Intervention de Cécile Untermaier

Réunion du mercredi 10 avril 2024 à 10h00
Commission des lois constitutionnelles, de la législation et de l'administration générale de la république

Photo issue du site de l'Assemblée nationale ou de WikipediaCécile Untermaier :

Depuis des années, ce dossier ne cesse de nous être présenté. Nous mesurons ainsi l'obstination du lobby des juristes d'entreprise. Le dispositif de confidentialité prévu par cette proposition de loi avait d'ailleurs été inséré à la hâte dans le projet de loi d'orientation et de programmation du ministère de la justice par un amendement d'un sénateur centriste avant d'être censuré par le Conseil constitutionnel, qui a jugé qu'il s'agissait d'un cavalier législatif tout en soulignant qu'une telle mesure n'était pas exempte de problèmes constitutionnels.

Un groupe de travail des états généraux de la justice avait proposé de réfléchir sur la confidentialité des consultations des juristes d'entreprise, ses justifications et ses conséquences. Les choses se sont ensuite emballées et on se retrouve maintenant avec cette proposition qui nous est présentée sans étude d'impact et sans avis du Conseil d'État et qui n'est donc pas documentée sur les besoins réels.

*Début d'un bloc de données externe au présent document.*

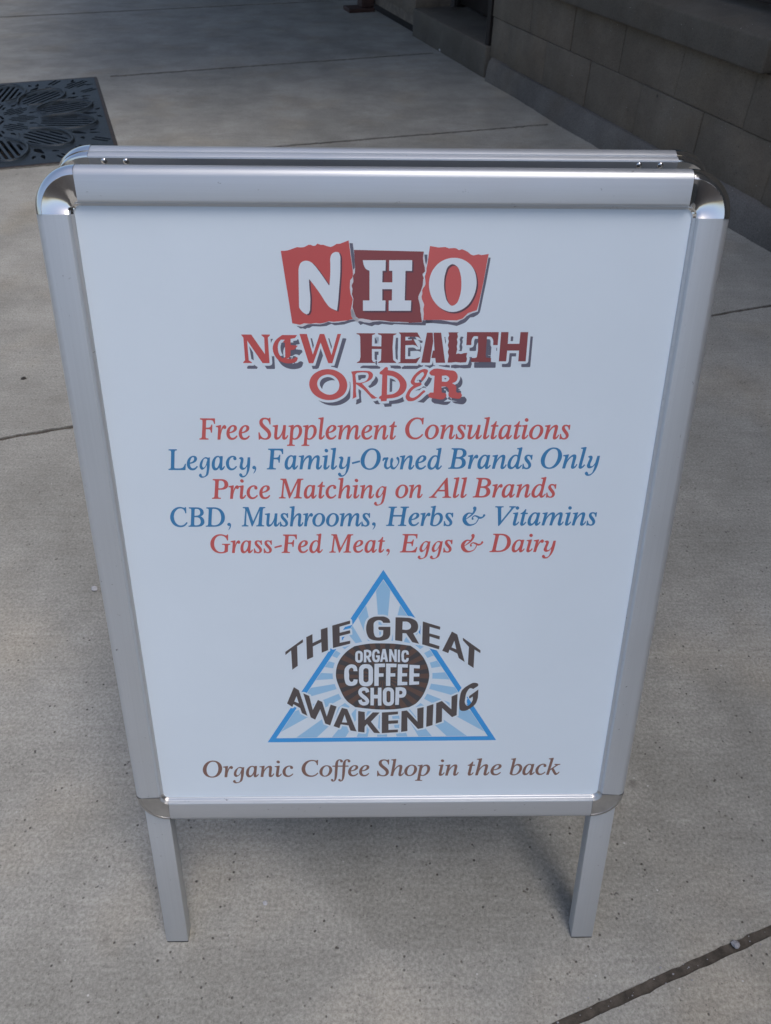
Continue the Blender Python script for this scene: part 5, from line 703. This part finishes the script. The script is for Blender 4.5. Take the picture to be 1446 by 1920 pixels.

Le seul argument est celui de la compétitivité juridique avec les autres États, principalement le Royaume-Uni et les États-Unis. Le rapport de Raphaël Gauvain, dont il est fait souvent mention, ne comporte aucune donnée et ses affirmations sont invérifiables. L'absence de confidentialité de l'avis des juristes d'entreprise serait l'une des principales motivations des entreprises à délocaliser leur direction juridique, mais il n'existe aucune monographie disponible ni aucune étude adossée à cet argument. Les auditions ne nous ont pas davantage convaincus sur le caractère nécessaire et attendu de ce dispositif. Le Medef, lors de son audition, a convenu que ce n'était pas une demande pressante. Je le constate d'ailleurs localement. Nous avons récemment reçu une note transmise par le Medef sur les mesures à prendre pour notre économie et elle n'évoque pas ce sujet.

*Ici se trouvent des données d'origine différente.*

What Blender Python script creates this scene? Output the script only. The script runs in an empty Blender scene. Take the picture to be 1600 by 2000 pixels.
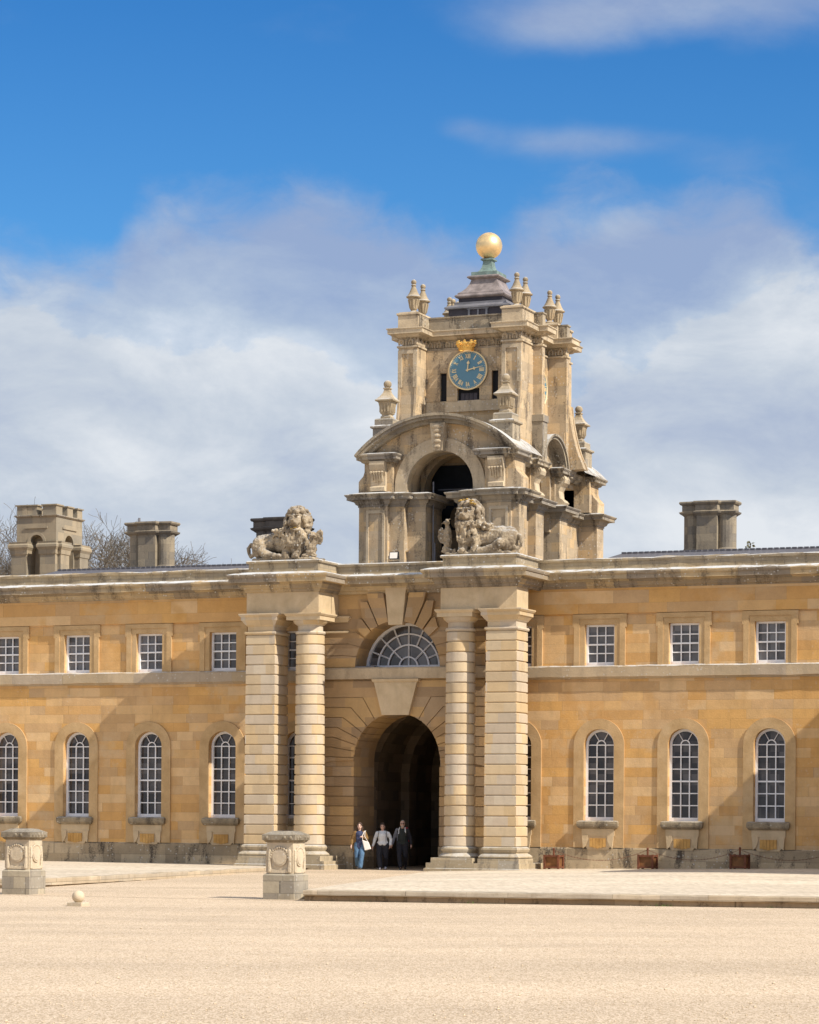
import bpy, bmesh, math, random
from mathutils import Vector, Matrix
R_ = math.radians
SC = bpy.context.scene
COL = SC.collection

# ------------------------------------------------------------------ camera, sky, sun
TH = R_(22.0)
CAM = Vector((100 * math.sin(TH) + .15, -100 * math.cos(TH), 1.93))
FWD = Vector((-math.sin(TH), math.cos(TH), 0)); RGT = Vector((math.cos(TH), math.sin(TH), 0))
cd = bpy.data.cameras.new("camera"); co = bpy.data.objects.new("camera", cd); COL.objects.link(co)
cd.sensor_fit = 'HORIZONTAL'; cd.sensor_width = 36; cd.lens = 36 * 5400 / 1600
cd.shift_y = (1594 - 1000) / 1600; cd.clip_end = 3000; cd.clip_start = .5
cr = Matrix((RGT, Vector((0, 0, 1)), -FWD)).transposed() @ Matrix.Rotation(.0071, 3, 'Z')
co.matrix_world = Matrix.Translation(CAM) @ cr.to_4x4()
SC.camera = co

EXPO = 0.62
SC.view_settings.view_transform = 'Standard'; SC.view_settings.look = 'None'
SC.view_settings.exposure = EXPO; SC.view_settings.gamma = 1
SUN = Vector((3.9, -1.0, 3.55)).normalized()
sl = bpy.data.lights.new("sun", 'SUN'); sl.energy = 3.8; sl.angle = R_(.5); sl.color = (1, .93, .82)
so = bpy.data.objects.new("sun", sl); COL.objects.link(so)
so.rotation_euler = SUN.to_track_quat('Z', 'Y').to_euler()
SC.cycles.max_bounces = 6; SC.cycles.diffuse_bounces = 3; SC.cycles.glossy_bounces = 3
SC.cycles.use_denoising = True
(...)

Ce texte présenterait un risque d'inconstitutionnalité en constituant un obstacle supplémentaire à l'œuvre de justice : ce sont des magistrats qui le disent. Le dispositif risque en effet d'entraver les enquêtes administratives et, par voie de conséquence, de limiter l'action pénale dans les domaines essentiels de la concurrence, du droit des marchés et des capitaux et de la lutte contre le blanchiment et le financement du terrorisme. Il rend l'accès des justiciables à la preuve plus difficile et remet en cause la protection des lanceurs d'alerte et du droit à l'information des citoyens. Les régulateurs, qui participent puissamment à l'œuvre de la justice et à la lutte contre la corruption, s'opposent tous à cette disposition.

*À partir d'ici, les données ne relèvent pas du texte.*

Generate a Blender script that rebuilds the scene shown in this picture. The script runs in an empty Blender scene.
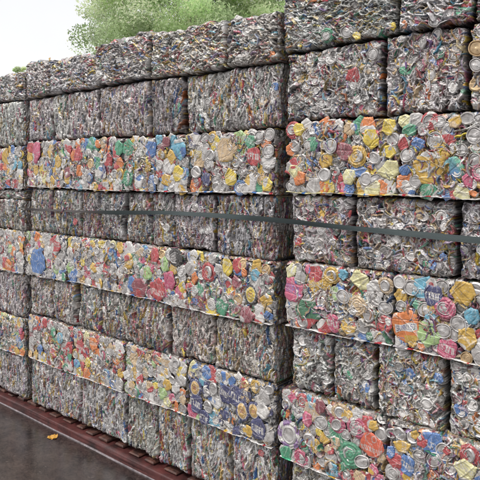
import bpy, math, numpy as np
from mathutils import Vector
SC = bpy.context.scene
COL = SC.collection
PI = math.pi
WALL_Y = 2.24

# ------------------------------------------------------------------ materials
def new_mat(name):
    m = bpy.data.materials.new(name); m.use_nodes = True
    nt = m.node_tree; b = nt.nodes['Principled BSDF']
    return m, nt, b

def crushed_metal(name, metallic, rough, bump=0.35, scale=260.0, dirt=0.35):
    m, nt, b = new_mat(name)
    N, L = nt.nodes, nt.links
    at = N.new('ShaderNodeAttribute'); at.attribute_name = 'Col'
    geo = N.new('ShaderNodeNewGeometry')
    # fine crinkles of thin sheet metal
    n1 = N.new('ShaderNodeTexNoise'); n1.inputs['Scale'].default_value = scale; n1.inputs['Detail'].default_value = 3
    n2 = N.new('ShaderNodeTexVoronoi'); n2.inputs['Scale'].default_value = scale*0.45; n2.feature = 'F1'
    L.new(geo.outputs['Position'], n1.inputs['Vector']); L.new(geo.outputs['Position'], n2.inputs['Vector'])
    ad = N.new('ShaderNodeMath'); ad.operation = 'ADD'
    L.new(n1.outputs['Fac'], ad.inputs[0]); L.new(n2.outputs['Distance'], ad.inputs[1])
    bp = N.new('ShaderNodeBump'); bp.inputs['Strength'].default_value = bump; bp.inputs['Distance'].default_value = 0.003
    L.new(ad.outputs[0], bp.inputs['Height']); L.new(bp.outputs['Normal'], b.inputs['Normal'])
    # grime
    n3 = N.new('ShaderNodeTexNoise'); n3.inputs['Scale'].default_value = 38; n3.inputs['Detail'].default_value = 5
    L.new(geo.outputs['Position'], n3.inputs['Vector'])
    cr = N.new('ShaderNodeValToRGB'); cr.color_ramp.elements[0].position = 0.36; cr.color_ramp.elements[1].position = 0.62
    cr.color_ramp.elements[0].color = (1-dirt, 1-dirt*1.08, 1-dirt*1.12, 1); cr.color_ramp.elements[1].color = (1, 1, 1, 1)
    L.new(n3.outputs['Fac'], cr.inputs['Fac'])
    mx = N.new('ShaderNodeMix'); mx.data_type = 'RGBA'; mx.blend_type = 'MULTIPLY'; mx.inputs['Factor'].default_value = 1
    L.new(at.outputs['Color'], mx.inputs['A']); L.new(cr.outputs['Color'], mx.inputs['B'])
    L.new(mx.outputs['Result'], b.inputs['Base Color'])
    b.inputs['Metallic'].default_value = metallic
    rr = N.new('ShaderNodeMapRange'); rr.inputs['To Min'].default_value = rough-0.12; rr.inputs['To Max'].default_value = rough+0.15
    L.new(n3.outputs['Fac'], rr.inputs['Value']); L.new(rr.outputs['Result'], b.inputs['Roughness'])
    return m

M_BODY = crushed_metal('crushed_aluminium', 0.30, 0.38, 0.40)
M_CAN = crushed_metal('printed_can_metal', 0.14, 0.36, 0.35, 240, 0.28)
M_LID = crushed_metal('can_end_metal', 0.34, 0.36, 0.25, 240, 0.30)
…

En outre, le texte attribue au JLD, qui semble être le recours pour tous les dossiers, la décision sur la demande de levée de confidentialité. Est-ce bien raisonnable au vu de l'état de notre justice ?

Enfin, s'ajoute la cohabitation du secret professionnel de l'avocat et de la confidentialité du juriste d'entreprise, qui ne sera pas simple. Il nous importe de pouvoir mesurer l'application des propositions de loi que nous examinons.